>> BEGIN DATA LINES
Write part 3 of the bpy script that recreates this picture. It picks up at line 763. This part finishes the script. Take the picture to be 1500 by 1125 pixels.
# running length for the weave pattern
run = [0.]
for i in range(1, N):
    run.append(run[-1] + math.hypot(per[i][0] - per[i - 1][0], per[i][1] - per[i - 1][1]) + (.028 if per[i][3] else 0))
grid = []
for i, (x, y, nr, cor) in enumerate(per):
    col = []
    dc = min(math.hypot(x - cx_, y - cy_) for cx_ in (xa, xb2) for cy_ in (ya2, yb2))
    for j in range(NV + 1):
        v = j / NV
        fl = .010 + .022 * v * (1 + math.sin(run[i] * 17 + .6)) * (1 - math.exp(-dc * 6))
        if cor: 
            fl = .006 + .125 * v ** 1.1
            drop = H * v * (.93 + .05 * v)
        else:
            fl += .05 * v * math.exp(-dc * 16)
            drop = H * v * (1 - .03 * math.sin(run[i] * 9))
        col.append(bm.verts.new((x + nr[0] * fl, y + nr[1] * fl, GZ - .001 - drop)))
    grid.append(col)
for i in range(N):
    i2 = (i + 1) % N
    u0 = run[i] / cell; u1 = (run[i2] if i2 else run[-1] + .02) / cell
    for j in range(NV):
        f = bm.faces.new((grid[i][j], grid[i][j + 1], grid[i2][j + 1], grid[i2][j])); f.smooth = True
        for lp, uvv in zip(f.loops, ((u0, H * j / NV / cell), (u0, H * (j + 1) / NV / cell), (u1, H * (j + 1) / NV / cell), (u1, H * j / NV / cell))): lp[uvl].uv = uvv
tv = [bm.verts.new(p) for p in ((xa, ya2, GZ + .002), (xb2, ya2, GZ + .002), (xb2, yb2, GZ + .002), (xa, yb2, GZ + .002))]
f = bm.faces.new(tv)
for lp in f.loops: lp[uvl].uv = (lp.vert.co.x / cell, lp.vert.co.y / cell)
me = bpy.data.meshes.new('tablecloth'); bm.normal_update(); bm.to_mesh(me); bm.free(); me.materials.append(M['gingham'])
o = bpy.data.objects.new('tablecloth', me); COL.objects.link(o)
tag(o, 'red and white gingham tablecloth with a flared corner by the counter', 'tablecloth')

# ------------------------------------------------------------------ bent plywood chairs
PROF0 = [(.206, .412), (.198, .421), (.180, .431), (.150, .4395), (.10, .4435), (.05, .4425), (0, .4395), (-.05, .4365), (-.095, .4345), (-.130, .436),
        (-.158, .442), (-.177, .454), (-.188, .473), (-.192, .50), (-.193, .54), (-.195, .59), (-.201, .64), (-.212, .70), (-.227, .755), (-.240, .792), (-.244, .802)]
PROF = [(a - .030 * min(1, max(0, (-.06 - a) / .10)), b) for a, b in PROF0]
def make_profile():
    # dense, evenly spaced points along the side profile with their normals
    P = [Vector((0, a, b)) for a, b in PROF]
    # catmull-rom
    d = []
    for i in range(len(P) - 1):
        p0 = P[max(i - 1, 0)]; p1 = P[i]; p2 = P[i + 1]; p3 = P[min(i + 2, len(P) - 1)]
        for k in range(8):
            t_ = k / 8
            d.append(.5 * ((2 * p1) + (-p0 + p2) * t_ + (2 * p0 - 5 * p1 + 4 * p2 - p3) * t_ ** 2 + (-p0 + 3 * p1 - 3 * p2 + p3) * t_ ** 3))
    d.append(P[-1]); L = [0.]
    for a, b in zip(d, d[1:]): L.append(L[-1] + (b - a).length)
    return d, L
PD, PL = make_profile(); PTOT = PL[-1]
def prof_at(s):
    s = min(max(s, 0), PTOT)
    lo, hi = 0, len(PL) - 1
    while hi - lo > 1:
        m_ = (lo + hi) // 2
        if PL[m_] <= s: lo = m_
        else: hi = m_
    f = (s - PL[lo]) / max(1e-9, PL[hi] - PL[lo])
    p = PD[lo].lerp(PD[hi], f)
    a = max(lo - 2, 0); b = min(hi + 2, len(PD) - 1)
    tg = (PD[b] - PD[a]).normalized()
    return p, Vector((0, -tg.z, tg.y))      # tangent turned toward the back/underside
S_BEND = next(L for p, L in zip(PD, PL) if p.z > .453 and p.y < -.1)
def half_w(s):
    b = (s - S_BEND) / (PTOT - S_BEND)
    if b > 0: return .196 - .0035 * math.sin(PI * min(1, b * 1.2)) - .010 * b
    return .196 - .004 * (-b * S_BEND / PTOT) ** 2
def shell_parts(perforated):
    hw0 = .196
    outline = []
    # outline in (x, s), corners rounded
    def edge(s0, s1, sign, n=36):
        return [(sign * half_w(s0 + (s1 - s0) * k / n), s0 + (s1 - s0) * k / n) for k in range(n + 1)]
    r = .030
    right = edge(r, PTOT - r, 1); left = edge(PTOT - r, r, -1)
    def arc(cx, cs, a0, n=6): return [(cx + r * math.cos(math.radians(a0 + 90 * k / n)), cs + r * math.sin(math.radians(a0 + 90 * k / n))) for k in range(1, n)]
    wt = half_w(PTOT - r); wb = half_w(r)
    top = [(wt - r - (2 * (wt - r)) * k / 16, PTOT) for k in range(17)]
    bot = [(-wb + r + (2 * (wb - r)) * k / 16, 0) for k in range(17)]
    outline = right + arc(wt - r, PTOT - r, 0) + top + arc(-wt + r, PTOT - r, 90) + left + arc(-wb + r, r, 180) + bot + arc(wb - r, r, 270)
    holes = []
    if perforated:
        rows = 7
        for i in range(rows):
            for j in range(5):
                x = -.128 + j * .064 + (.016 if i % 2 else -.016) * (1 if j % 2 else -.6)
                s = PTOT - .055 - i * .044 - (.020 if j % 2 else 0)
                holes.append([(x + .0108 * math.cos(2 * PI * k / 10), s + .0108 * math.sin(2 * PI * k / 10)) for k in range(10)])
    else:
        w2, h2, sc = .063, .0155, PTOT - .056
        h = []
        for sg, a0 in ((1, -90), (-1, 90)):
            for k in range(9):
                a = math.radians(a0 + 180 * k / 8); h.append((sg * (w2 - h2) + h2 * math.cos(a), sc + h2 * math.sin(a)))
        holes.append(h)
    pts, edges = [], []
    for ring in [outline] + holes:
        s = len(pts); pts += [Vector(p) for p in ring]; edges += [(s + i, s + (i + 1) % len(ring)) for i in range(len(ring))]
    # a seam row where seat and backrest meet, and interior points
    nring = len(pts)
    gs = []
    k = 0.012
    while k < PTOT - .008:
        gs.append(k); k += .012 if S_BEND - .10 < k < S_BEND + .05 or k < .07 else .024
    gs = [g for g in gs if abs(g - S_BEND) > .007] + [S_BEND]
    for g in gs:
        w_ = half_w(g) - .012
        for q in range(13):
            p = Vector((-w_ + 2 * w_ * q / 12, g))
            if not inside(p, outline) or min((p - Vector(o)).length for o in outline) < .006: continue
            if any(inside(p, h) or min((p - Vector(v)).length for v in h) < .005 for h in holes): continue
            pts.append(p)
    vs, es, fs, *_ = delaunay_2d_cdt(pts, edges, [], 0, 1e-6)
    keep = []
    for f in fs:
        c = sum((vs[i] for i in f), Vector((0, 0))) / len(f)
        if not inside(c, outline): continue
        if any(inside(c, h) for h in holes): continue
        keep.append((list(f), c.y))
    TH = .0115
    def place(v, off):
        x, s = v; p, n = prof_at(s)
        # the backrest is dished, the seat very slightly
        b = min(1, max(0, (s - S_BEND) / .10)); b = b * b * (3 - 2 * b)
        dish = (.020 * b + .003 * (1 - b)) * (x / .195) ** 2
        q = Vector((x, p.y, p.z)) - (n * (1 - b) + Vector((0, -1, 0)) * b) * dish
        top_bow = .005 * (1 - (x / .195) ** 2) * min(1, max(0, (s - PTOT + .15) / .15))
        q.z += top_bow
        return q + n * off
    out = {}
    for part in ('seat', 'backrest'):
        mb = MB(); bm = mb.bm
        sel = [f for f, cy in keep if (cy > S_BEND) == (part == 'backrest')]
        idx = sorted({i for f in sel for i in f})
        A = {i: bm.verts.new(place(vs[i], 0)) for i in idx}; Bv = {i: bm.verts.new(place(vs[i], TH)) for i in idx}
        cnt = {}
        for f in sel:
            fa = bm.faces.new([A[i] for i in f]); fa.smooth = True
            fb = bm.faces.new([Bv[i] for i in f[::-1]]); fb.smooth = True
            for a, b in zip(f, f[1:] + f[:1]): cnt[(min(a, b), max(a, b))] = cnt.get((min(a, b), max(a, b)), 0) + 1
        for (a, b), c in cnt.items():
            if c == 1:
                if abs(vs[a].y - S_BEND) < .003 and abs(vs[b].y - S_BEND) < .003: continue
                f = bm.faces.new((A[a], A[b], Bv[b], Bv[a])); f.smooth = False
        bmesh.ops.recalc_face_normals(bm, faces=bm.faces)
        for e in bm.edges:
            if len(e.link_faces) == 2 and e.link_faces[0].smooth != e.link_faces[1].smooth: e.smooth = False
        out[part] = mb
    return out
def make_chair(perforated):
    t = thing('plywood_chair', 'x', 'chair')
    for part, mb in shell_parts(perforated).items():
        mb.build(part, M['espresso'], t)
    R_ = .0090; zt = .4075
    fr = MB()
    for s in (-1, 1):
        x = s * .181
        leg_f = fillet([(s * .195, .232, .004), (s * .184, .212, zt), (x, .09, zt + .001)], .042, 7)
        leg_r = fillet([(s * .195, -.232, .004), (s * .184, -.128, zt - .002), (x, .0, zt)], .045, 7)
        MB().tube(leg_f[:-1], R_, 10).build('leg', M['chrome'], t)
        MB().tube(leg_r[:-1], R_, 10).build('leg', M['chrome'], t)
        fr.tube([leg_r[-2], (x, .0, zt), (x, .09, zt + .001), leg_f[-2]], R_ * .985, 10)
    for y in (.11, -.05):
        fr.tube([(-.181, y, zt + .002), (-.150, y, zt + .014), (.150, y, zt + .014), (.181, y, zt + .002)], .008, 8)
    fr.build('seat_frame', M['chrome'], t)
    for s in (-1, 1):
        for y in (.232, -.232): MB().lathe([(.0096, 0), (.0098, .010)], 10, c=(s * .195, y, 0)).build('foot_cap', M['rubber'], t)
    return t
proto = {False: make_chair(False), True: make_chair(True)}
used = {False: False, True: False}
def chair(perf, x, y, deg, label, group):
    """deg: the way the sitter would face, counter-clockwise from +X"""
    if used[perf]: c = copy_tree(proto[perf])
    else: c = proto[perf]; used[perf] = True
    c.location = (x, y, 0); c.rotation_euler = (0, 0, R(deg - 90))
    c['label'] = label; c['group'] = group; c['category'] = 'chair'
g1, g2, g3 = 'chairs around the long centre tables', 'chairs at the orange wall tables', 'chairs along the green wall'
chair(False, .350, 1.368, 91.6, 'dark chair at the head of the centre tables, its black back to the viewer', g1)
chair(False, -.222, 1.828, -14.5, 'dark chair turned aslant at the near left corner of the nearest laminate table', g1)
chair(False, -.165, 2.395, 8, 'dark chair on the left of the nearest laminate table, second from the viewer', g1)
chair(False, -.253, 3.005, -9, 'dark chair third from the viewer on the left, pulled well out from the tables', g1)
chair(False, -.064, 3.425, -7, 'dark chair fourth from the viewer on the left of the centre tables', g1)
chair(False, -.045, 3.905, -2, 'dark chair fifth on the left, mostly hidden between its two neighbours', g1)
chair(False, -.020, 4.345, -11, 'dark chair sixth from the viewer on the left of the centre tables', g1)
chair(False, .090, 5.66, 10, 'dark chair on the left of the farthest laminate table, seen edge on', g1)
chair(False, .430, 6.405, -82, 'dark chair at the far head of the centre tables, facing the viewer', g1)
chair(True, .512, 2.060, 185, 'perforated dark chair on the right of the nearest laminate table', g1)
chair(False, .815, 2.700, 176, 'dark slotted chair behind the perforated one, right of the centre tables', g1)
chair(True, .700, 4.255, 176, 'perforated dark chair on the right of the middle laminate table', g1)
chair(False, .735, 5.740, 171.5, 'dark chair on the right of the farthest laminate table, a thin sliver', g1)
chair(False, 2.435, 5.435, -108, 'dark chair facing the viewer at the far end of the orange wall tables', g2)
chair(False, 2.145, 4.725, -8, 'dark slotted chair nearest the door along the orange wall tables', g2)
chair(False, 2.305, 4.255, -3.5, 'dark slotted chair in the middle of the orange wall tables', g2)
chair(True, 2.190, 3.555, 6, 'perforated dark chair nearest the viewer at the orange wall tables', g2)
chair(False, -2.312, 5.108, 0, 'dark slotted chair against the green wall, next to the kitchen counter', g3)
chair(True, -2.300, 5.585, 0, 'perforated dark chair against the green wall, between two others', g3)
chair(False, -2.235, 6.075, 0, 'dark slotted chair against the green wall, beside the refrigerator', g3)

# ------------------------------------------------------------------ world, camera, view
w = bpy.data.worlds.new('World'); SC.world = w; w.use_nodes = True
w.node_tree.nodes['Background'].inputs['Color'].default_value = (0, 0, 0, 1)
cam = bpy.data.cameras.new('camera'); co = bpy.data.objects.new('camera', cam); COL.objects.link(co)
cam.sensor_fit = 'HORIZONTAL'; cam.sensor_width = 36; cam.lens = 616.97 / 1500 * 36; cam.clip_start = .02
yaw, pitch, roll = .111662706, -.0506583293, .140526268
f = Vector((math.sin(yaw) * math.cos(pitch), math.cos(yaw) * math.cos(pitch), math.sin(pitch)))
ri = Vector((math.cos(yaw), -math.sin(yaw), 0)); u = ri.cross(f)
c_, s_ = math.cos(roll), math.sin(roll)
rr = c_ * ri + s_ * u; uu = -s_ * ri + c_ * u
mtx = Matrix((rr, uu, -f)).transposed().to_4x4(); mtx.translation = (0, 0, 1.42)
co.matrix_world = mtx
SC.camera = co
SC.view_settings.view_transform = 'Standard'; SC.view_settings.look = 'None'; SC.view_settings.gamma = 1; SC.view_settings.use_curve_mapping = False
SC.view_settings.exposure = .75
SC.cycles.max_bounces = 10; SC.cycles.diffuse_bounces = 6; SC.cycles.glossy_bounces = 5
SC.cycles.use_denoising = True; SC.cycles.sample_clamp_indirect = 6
>> END DATA LINES
Write out exactly, please, the lines beginning at the start of the material and ending with the line that holds "tag(o, 'red and", both included.

Write part 3 of the bpy script that recreates this picture. It picks up at line 763. This part finishes the script. Take the picture to be 1500 by 1125 pixels.
# running length for the weave pattern
run = [0.]
for i in range(1, N):
    run.append(run[-1] + math.hypot(per[i][0] - per[i - 1][0], per[i][1] - per[i - 1][1]) + (.028 if per[i][3] else 0))
grid = []
for i, (x, y, nr, cor) in enumerate(per):
    col = []
    dc = min(math.hypot(x - cx_, y - cy_) for cx_ in (xa, xb2) for cy_ in (ya2, yb2))
    for j in range(NV + 1):
        v = j / NV
        fl = .010 + .022 * v * (1 + math.sin(run[i] * 17 + .6)) * (1 - math.exp(-dc * 6))
        if cor: 
            fl = .006 + .125 * v ** 1.1
            drop = H * v * (.93 + .05 * v)
        else:
            fl += .05 * v * math.exp(-dc * 16)
            drop = H * v * (1 - .03 * math.sin(run[i] * 9))
        col.append(bm.verts.new((x + nr[0] * fl, y + nr[1] * fl, GZ - .001 - drop)))
    grid.append(col)
for i in range(N):
    i2 = (i + 1) % N
    u0 = run[i] / cell; u1 = (run[i2] if i2 else run[-1] + .02) / cell
    for j in range(NV):
        f = bm.faces.new((grid[i][j], grid[i][j + 1], grid[i2][j + 1], grid[i2][j])); f.smooth = True
        for lp, uvv in zip(f.loops, ((u0, H * j / NV / cell), (u0, H * (j + 1) / NV / cell), (u1, H * (j + 1) / NV / cell), (u1, H * j / NV / cell))): lp[uvl].uv = uvv
tv = [bm.verts.new(p) for p in ((xa, ya2, GZ + .002), (xb2, ya2, GZ + .002), (xb2, yb2, GZ + .002), (xa, yb2, GZ + .002))]
f = bm.faces.new(tv)
for lp in f.loops: lp[uvl].uv = (lp.vert.co.x / cell, lp.vert.co.y / cell)
me = bpy.data.meshes.new('tablecloth'); bm.normal_update(); bm.to_mesh(me); bm.free(); me.materials.append(M['gingham'])
o = bpy.data.objects.new('tablecloth', me); COL.objects.link(o)
tag(o, 'red and white gingham tablecloth with a flared corner by the counter', 'tablecloth')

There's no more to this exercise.